# Given material
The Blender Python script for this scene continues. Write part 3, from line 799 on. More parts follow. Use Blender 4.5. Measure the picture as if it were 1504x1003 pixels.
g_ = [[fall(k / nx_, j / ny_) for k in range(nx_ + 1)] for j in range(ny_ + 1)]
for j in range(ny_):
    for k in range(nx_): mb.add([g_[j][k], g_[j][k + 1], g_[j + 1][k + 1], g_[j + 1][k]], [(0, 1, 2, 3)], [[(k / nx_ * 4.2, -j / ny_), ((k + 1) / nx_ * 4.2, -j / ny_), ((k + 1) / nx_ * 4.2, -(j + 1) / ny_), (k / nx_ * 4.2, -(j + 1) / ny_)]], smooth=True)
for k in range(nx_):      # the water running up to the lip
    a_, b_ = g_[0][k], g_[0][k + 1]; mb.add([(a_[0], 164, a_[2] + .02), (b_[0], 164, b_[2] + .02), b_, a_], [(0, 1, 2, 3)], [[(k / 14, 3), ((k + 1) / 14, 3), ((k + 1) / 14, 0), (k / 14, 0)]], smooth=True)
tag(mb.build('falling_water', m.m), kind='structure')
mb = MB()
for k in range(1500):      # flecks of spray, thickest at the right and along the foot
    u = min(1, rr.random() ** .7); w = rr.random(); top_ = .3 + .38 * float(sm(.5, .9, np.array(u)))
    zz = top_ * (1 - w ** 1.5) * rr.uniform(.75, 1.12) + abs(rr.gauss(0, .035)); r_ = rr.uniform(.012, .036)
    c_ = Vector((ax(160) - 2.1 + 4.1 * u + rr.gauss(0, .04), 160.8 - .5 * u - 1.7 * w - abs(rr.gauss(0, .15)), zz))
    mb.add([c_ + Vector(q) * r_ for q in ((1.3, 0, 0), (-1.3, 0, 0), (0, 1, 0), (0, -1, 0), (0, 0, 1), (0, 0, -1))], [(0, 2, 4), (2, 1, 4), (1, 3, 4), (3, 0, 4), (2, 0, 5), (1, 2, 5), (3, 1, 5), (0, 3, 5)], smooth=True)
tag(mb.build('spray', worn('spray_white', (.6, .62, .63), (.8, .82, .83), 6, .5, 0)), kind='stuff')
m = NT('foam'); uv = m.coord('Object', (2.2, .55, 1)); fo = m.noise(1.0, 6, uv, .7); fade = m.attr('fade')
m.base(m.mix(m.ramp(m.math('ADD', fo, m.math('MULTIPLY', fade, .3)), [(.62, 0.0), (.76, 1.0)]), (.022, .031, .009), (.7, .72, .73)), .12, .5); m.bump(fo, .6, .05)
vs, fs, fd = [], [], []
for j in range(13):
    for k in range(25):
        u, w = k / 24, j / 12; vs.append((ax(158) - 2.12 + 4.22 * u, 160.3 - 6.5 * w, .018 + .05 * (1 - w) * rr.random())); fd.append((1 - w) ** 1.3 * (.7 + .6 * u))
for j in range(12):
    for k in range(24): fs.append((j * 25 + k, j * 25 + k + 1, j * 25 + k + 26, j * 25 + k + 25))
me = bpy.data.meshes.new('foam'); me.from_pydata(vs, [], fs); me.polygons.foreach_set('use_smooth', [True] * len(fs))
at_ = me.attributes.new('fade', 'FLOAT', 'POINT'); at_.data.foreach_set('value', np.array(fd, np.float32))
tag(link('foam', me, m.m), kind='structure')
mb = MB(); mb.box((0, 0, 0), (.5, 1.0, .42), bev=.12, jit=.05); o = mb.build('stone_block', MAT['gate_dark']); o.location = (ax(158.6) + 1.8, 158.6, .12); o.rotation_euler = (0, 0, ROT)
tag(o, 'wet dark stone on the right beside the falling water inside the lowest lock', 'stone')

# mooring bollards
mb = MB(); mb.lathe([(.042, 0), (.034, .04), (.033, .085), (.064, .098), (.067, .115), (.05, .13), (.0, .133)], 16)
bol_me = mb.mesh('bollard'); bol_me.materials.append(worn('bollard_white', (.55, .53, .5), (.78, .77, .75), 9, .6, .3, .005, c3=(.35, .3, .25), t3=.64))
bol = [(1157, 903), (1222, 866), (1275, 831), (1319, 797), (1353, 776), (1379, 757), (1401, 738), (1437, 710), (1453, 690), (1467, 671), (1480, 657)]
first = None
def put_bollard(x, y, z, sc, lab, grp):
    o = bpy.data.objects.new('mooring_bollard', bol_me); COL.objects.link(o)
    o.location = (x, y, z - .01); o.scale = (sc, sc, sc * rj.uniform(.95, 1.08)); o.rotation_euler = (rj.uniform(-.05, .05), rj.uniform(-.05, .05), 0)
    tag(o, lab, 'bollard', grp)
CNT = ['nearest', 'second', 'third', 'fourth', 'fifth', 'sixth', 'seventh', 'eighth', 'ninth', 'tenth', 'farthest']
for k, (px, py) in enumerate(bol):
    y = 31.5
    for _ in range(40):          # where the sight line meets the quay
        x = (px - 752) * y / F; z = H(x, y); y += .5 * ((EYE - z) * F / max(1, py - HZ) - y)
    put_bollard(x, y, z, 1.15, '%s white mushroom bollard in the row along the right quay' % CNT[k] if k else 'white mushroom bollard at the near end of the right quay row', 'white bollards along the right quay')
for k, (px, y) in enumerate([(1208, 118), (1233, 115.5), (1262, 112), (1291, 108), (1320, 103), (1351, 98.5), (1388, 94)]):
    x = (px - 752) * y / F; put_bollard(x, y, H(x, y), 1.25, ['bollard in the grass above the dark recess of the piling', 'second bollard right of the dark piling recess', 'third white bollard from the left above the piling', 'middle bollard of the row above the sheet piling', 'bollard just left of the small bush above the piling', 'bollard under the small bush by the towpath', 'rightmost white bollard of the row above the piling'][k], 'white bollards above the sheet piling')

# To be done
Give the material above again, word for word.

# Result
The Blender Python script for this scene continues. Write part 3, from line 799 on. More parts follow. Use Blender 4.5. Measure the picture as if it were 1504x1003 pixels.
g_ = [[fall(k / nx_, j / ny_) for k in range(nx_ + 1)] for j in range(ny_ + 1)]
for j in range(ny_):
    for k in range(nx_): mb.add([g_[j][k], g_[j][k + 1], g_[j + 1][k + 1], g_[j + 1][k]], [(0, 1, 2, 3)], [[(k / nx_ * 4.2, -j / ny_), ((k + 1) / nx_ * 4.2, -j / ny_), ((k + 1) / nx_ * 4.2, -(j + 1) / ny_), (k / nx_ * 4.2, -(j + 1) / ny_)]], smooth=True)
for k in range(nx_):      # the water running up to the lip
    a_, b_ = g_[0][k], g_[0][k + 1]; mb.add([(a_[0], 164, a_[2] + .02), (b_[0], 164, b_[2] + .02), b_, a_], [(0, 1, 2, 3)], [[(k / 14, 3), ((k + 1) / 14, 3), ((k + 1) / 14, 0), (k / 14, 0)]], smooth=True)
tag(mb.build('falling_water', m.m), kind='structure')
mb = MB()
for k in range(1500):      # flecks of spray, thickest at the right and along the foot
    u = min(1, rr.random() ** .7); w = rr.random(); top_ = .3 + .38 * float(sm(.5, .9, np.array(u)))
    zz = top_ * (1 - w ** 1.5) * rr.uniform(.75, 1.12) + abs(rr.gauss(0, .035)); r_ = rr.uniform(.012, .036)
    c_ = Vector((ax(160) - 2.1 + 4.1 * u + rr.gauss(0, .04), 160.8 - .5 * u - 1.7 * w - abs(rr.gauss(0, .15)), zz))
    mb.add([c_ + Vector(q) * r_ for q in ((1.3, 0, 0), (-1.3, 0, 0), (0, 1, 0), (0, -1, 0), (0, 0, 1), (0, 0, -1))], [(0, 2, 4), (2, 1, 4), (1, 3, 4), (3, 0, 4), (2, 0, 5), (1, 2, 5), (3, 1, 5), (0, 3, 5)], smooth=True)
tag(mb.build('spray', worn('spray_white', (.6, .62, .63), (.8, .82, .83), 6, .5, 0)), kind='stuff')
m = NT('foam'); uv = m.coord('Object', (2.2, .55, 1)); fo = m.noise(1.0, 6, uv, .7); fade = m.attr('fade')
m.base(m.mix(m.ramp(m.math('ADD', fo, m.math('MULTIPLY', fade, .3)), [(.62, 0.0), (.76, 1.0)]), (.022, .031, .009), (.7, .72, .73)), .12, .5); m.bump(fo, .6, .05)
vs, fs, fd = [], [], []
for j in range(13):
    for k in range(25):
        u, w = k / 24, j / 12; vs.append((ax(158) - 2.12 + 4.22 * u, 160.3 - 6.5 * w, .018 + .05 * (1 - w) * rr.random())); fd.append((1 - w) ** 1.3 * (.7 + .6 * u))
for j in range(12):
    for k in range(24): fs.append((j * 25 + k, j * 25 + k + 1, j * 25 + k + 26, j * 25 + k + 25))
me = bpy.data.meshes.new('foam'); me.from_pydata(vs, [], fs); me.polygons.foreach_set('use_smooth', [True] * len(fs))
at_ = me.attributes.new('fade', 'FLOAT', 'POINT'); at_.data.foreach_set('value', np.array(fd, np.float32))
tag(link('foam', me, m.m), kind='structure')
mb = MB(); mb.box((0, 0, 0), (.5, 1.0, .42), bev=.12, jit=.05); o = mb.build('stone_block', MAT['gate_dark']); o.location = (ax(158.6) + 1.8, 158.6, .12); o.rotation_euler = (0, 0, ROT)
tag(o, 'wet dark stone on the right beside the falling water inside the lowest lock', 'stone')

# mooring bollards
mb = MB(); mb.lathe([(.042, 0), (.034, .04), (.033, .085), (.064, .098), (.067, .115), (.05, .13), (.0, .133)], 16)
bol_me = mb.mesh('bollard'); bol_me.materials.append(worn('bollard_white', (.55, .53, .5), (.78, .77, .75), 9, .6, .3, .005, c3=(.35, .3, .25), t3=.64))
bol = [(1157, 903), (1222, 866), (1275, 831), (1319, 797), (1353, 776), (1379, 757), (1401, 738), (1437, 710), (1453, 690), (1467, 671), (1480, 657)]
first = None
def put_bollard(x, y, z, sc, lab, grp):
    o = bpy.data.objects.new('mooring_bollard', bol_me); COL.objects.link(o)
    o.location = (x, y, z - .01); o.scale = (sc, sc, sc * rj.uniform(.95, 1.08)); o.rotation_euler = (rj.uniform(-.05, .05), rj.uniform(-.05, .05), 0)
    tag(o, lab, 'bollard', grp)
CNT = ['nearest', 'second', 'third', 'fourth', 'fifth', 'sixth', 'seventh', 'eighth', 'ninth', 'tenth', 'farthest']
for k, (px, py) in enumerate(bol):
    y = 31.5
    for _ in range(40):          # where the sight line meets the quay
        x = (px - 752) * y / F; z = H(x, y); y += .5 * ((EYE - z) * F / max(1, py - HZ) - y)
    put_bollard(x, y, z, 1.15, '%s white mushroom bollard in the row along the right quay' % CNT[k] if k else 'white mushroom bollard at the near end of the right quay row', 'white bollards along the right quay')
for k, (px, y) in enumerate([(1208, 118), (1233, 115.5), (1262, 112), (1291, 108), (1320, 103), (1351, 98.5), (1388, 94)]):
    x = (px - 752) * y / F; put_bollard(x, y, H(x, y), 1.25, ['bollard in the grass above the dark recess of the piling', 'second bollard right of the dark piling recess', 'third white bollard from the left above the piling', 'middle bollard of the row above the sheet piling', 'bollard just left of the small bush above the piling', 'bollard under the small bush by the towpath', 'rightmost white bollard of the row above the piling'][k], 'white bollards above the sheet piling')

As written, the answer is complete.